Ale nie tylko jej zdarzyły się podobne przypadki. Jeden z posłów PO, Maciej Zieliński napisał ostatnio na swoim profilu na Facebooku: "je… PZPN". Wcześniej komentował też sytuację z dachem: "jak można być takim debilem?". Poseł PiS Stanisław Pięta napisał z kolei o posłach Ruchu Palikota, którzy w wakacje chcieli objeżdżać Polskę: "Będą tak spie…, że zatrzymają się u swojego mocodawcy Putina".
A to tylko niektóre przykłady. Do historii poprzedniej kampanii przeszła wypowiedź kandydata na radnego Jaworzna, który przedstawiając na wizji swój program wyborczy pomylił się, głośno zaklął i poprosił o nagranie tego fragmentu raz jeszcze. Sęk w tym, że wypowiedź leciała na żywo.
"K…" zdarzyła się też Marcinowi Mellerowi w jego programie "Drugie Śniadanie Mistrzów". Meller komentował akurat transfery polityczne. Kiedy wypowiedział to słowo, zmieszał się i przez kilka minut nie był w stanie podjąć dyskusji. Choć później gęsto się z niego tłumaczył, w programie o przeklinaniu w "Dzień Dobry TVN", przyznał, że wulgaryzmów używa w sytuacjach prywatnych i uznaje je za "bardzo fajną przyprawę do języka".
Kościelny słowniczek
Zdaniem psychologów i socjologów "przyprawa" stała się jednak w wielu przypadkach już treścią wypowiedzi. Radio Plus opublikowało dane, z których wynika, że do używania wulgaryzmów przyznało się 90 proc. gimnazjalistów. W Legnicy o sposobach na radzenie sobie z tym problemem dzieci uczą się na lekcjach przygotowania do życia w rodzinie.
Na problem zwrócił też uwagę Kościół. Kardynał Dziwisz w listopadzie ubiegłego roku napisał list do wiernych, w którym zaapelował do wiernych o czystość języka. "Zwróćmy uwagę na miłosierdzie wyrażane słowem.
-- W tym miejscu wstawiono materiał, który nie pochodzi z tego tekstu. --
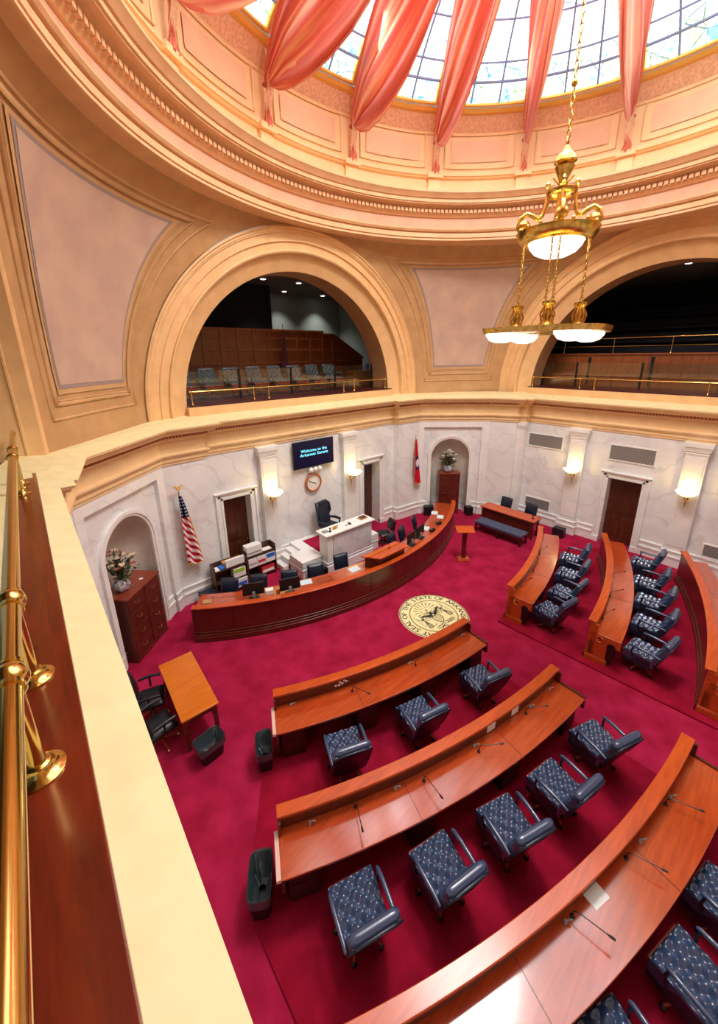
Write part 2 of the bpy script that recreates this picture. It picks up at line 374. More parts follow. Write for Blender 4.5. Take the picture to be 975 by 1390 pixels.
# carpet of the two seating blocks, a finger higher than the aisles
def seating(name, pts, inner):
    mb = MB(); n = len(pts)
    mb.add([(x, y, 0) for x, y in pts] + [(x, y, .035) for x, y in pts], [tuple(range(n, 2 * n))] + [(i, (i + 1) % n, n + (i + 1) % n, n + i) for i in range(n)])
    struct(mb, name, M['carpet2'], smooth=0)
PA = lambda r, a: (DC[0] + r * math.sin(R(a)), DC[1] - r * math.cos(R(a)))
seating('floor_left_seating', [PA(12.0, -25.8 + 22.6 * i / 12) for i in range(13)] + [(-.52, -3.0), (-.5, -6.4), (-6.4, -6.4), (-6.42, -.05)], None)
seating('floor_right_seating', [PA(12.0, 4.2 + 22.6 * i / 12) for i in range(13)] + [(7.25, .6), (7.3, -6.4), (1.6, -6.4), (1.27, -3.1)], None)

# ---- marble walls with doors and niches
def frame2(P0, P1):
    a = Vector(P0); b = Vector(P1); t = (b - a).normalized(); n = Vector((t.y, -t.x)); m0 = (a + b) / 2
    return (lambda u, w, z: (m0.x + t.x * u + n.x * w, m0.y + t.y * u + n.y * w, z)), (b - a).length / 2
def holed_wall(mb, fr, u0, u1, z0, z1, holes, w=0.):
    """holes: (uc, half, zbot, zspring, arched)"""
    us = {u0, u1}
    for uc, h, zb, zs, ar in holes:
        k = 20 if ar else 1
        for i in range(k + 1): us.add(round(uc - h * math.cos(PI * i / k) if ar else uc - h + 2 * h * i / k, 5))
    us = sorted(us)
    def top(u, H):
        uc, h, zb, zs, ar = H
        return zs + (math.sqrt(max(0, h * h - (u - uc) ** 2)) if ar else 0)
    for a, b in zip(us[:-1], us[1:]):
        mid = (a + b) / 2; H = [q for q in holes if q[0] - q[1] < mid < q[0] + q[1]]
        if not H: mb.quad(fr(a, w, z0), fr(b, w, z0), fr(b, w, z1), fr(a, w, z1)); continue
        H = H[0]
        if H[2] > z0: mb.quad(fr(a, w, z0), fr(b, w, z0), fr(b, w, H[2]), fr(a, w, H[2]))
        mb.quad(fr(a, w, top(a, H)), fr(b, w, top(b, H)), fr(b, w, z1), fr(a, w, z1))
def reveal(mb, fr, H, w0, w1, back=True):
    uc, h, zb, zs, ar = H; k = 24 if ar else 1
    pts = [(uc - h, zb)] + ([(uc - h * math.cos(PI * i / k), zs + h * math.sin(PI * i / k)) for i in range(k + 1)] if ar else [(uc - h, zs), (uc + h, zs)]) + [(uc + h, zb)]
    for (a, b), (c, d) in zip(pts[:-1], pts[1:]): mb.quad(fr(a, w0, b), fr(c, w0, d), fr(c, w1, d), fr(a, w1, b))
    if back: mb.add([fr(a, w1, b) for a, b in pts], [tuple(range(len(pts)))])
BZ = .52
def arch_strip(mb, fr, uc, r0, r1, zb, zs, w0, w1, n=28):
    """raised archivolt with legs, rectangular section"""
    pts = [(-1, zb)] + [(None, i) for i in range(n + 1)] + [(1, zb)]
    ring = []
    for q in pts:
        if q[0] is None:
            a = PI * q[1] / n; ring.append([(uc - r * math.cos(a), zs + r * math.sin(a)) for r in (r0, r1)])
        else: ring.append([(uc + q[0] * r, zb) for r in (r0, r1)])
    for A_, B_ in zip(ring[:-1], ring[1:]):
        for (p0, wA), (p1, wB) in (((0, w0), (0, w1)), ((0, w1), (1, w1)), ((1, w1), (1, w0))):
            mb.quad(fr(*A_[p0][:1], wA, A_[p0][1]), fr(B_[p0][0], wA, B_[p0][1]), fr(B_[p1][0], wB, B_[p1][1]), fr(A_[p1][0], wB, A_[p1][1]))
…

Zacznijmy od usunięcia z naszego języka przekleństw i wyzwisk, słów raniących i poniżających, zachowań wprowadzających niepokój i dzielących ludzi" – napisał kardynał Dziwisz. I wprowadził kanon przekleństw dopuszczalnych dla katolika. Wśród nich znalazły się takie słowa, jak: "niech to kule biją", czy "do stu piorunów". I choć dziś brzmią pewnie zabawnie i staroświecko, językoznawcy zwrócili uwagę, że nie niosą ze sobą takiego ładunku agresji, jak te, które dziś używane są powszechnie.
"Jesteśmy pierwsi w Europie, jeśli chodzi o stopień nasycenia języka potocznego wulgaryzmami" – alarmował dekadę temu na łamach "Wprost" prof. Jan Miodek. Inni komentatorzy zwracali uwagę, że w niektórych kręgach przeklinanie zastępuje nawet 80 proc. innych wyrazów.
Da się? Da się
– Wulgaryzmy słyszy się z ław poselskich i w katedrach akademickich. Dziwi mnie to, że kiedy mówimy tyle o patriotyzmie, zupełnie nie dbamy o własny język – mówi psycholog z Akademii Pedagogiki Specjalnej prof. Krzysztof Wielecki. – Takie postawy mogą mieć źródło w transformacji ustrojowej, kiedy poczuliśmy, że nagle wszystko wolno. Z drugiej strony Polacy są, obok Koreańczyków z południa, najbardziej zestresowanymi pracownikami. Być może nie potrafią poradzić sobie z emocjami inaczej niż w ten sposób – mówi.
Zdaniem profesora Wieleckiego problemem przeklinających jest też to, że zwykle nie zdają sobie sprawy z tego, co kryje się za wulgarnymi słowami. – Ludzie używają ich jako przerywnik, kiedyś pewnie by się jąkali – mówi. I dodaje, że do tego wszystkiego dochodzi jeszcze fakt, że wulgaryzmy kojarzą się z męskością, twardością. A właśnie tacy chcą być dzisiejsi ludzie.
Czy z przekleństw, wzorem Tedego, da się zrezygnować? Prof. Wielecki: – Ja nie przekląłem przez całe życie ani razu. I jakoś żyję, mam prawidłowe ciśnienie, nie mam alergii.